Notons par ailleurs que l’extrême gauche a, de son côté, longtemps adopté la même démarche et s’est fixé un objectif de même nature, mais à la configuration variée, souvent désigné abusivement ou ironiquement comme « une stalinisation du modèle sociétal », qui que soit le maître à penser choisi comme modèle de référence. Peut-être est-ce cela qui, dans les moments de grande tension, les deux tendances, une de droite et l’autre de gauche, se sont trouvées dans le soutien réciproque et dans la convergence des efforts respectifs pour défendre le modèle sociétal fermé contre la notion de « société ouverte », comme en parlerait Karl Popper.
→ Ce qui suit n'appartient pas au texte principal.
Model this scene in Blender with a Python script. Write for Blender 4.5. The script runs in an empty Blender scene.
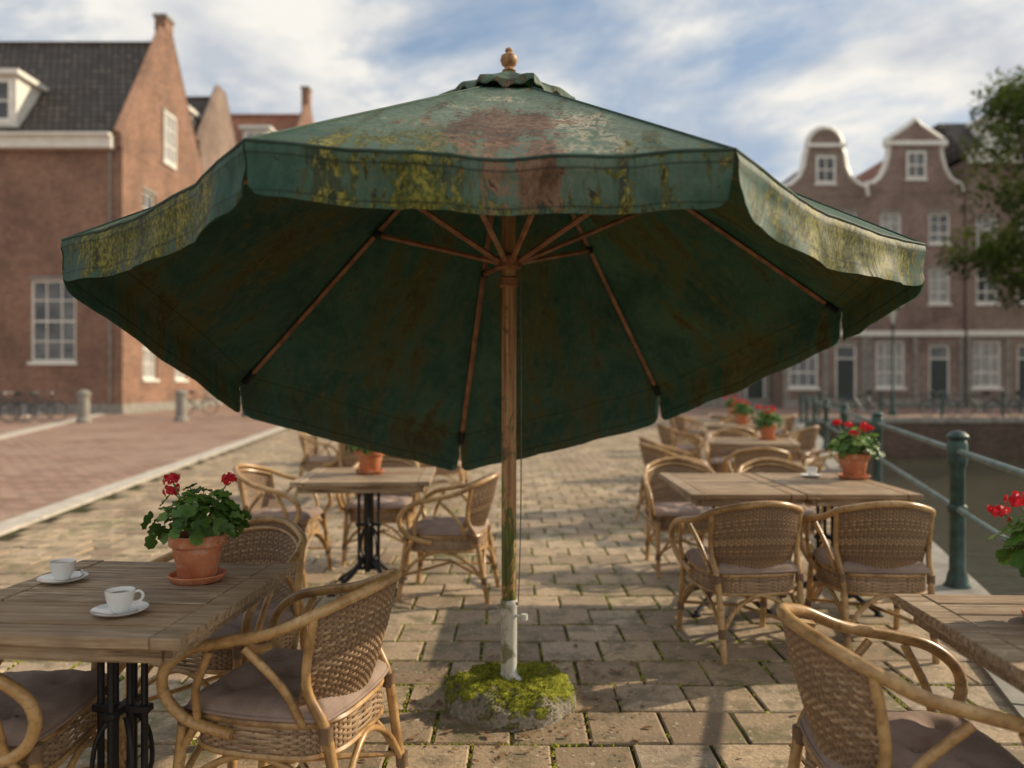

A ces deux tendances, tour à tour opposées pour des questions liées au pouvoir et tantôt complices pour des croisements idéologiques, il importe peut-être de souligner que la Tunisie n’est pas un terrain à conquérir pour leur façon d’y convoiter un modèle importé et une maîtrise dirigiste. Malgré qu’elles en aient, l’histoire de la Tunisie est riche d’indications prouvant que la société tunisienne, tous niveaux associés, a su intelligemment concilier le besoin de démocratie avec la conscience de responsabilité. C’est pourquoi le vrai débat, à chaque occasion de changement, est celui sur le modèle de développement et non sur le modèle sociétal. C’est donc un débat, exclusivement de politique pratique, qui gagnerait à se concevoir et à évoluer en termes de modèle de développement. Or voici que, depuis 2011, aucun parti peut-être n’a présenté un modèle de développement cohérent, applicable, efficient et convaincant ; sauf rare exception peut-être, mais de façon inachevée.
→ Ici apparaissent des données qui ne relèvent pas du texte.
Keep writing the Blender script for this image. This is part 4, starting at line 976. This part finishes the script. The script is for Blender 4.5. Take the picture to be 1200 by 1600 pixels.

Que les forces vives et les compétences du pays se regroupent donc autour du seul débat qui en vaille la peine, celui du modèle de développement approprié au contexte actuel dont tous les indicateurs confirment la crise difficilement surmontable. Que tous essaient donc de monter un modèle de convergence où les urgences sont à soigner en premier, mais sur un fond d’articulation générale de tous les secteurs, de toutes les catégories sociales, et des principaux intérêts à rechercher pour cette société tunisienne qui n’a pas besoin qu’on vienne disséquer son corps pour prétendre la soigner, alors qu’une thérapeutique intelligente et adaptée la rétablirait dans un état meilleur que celui de tous ses heureux états précédents.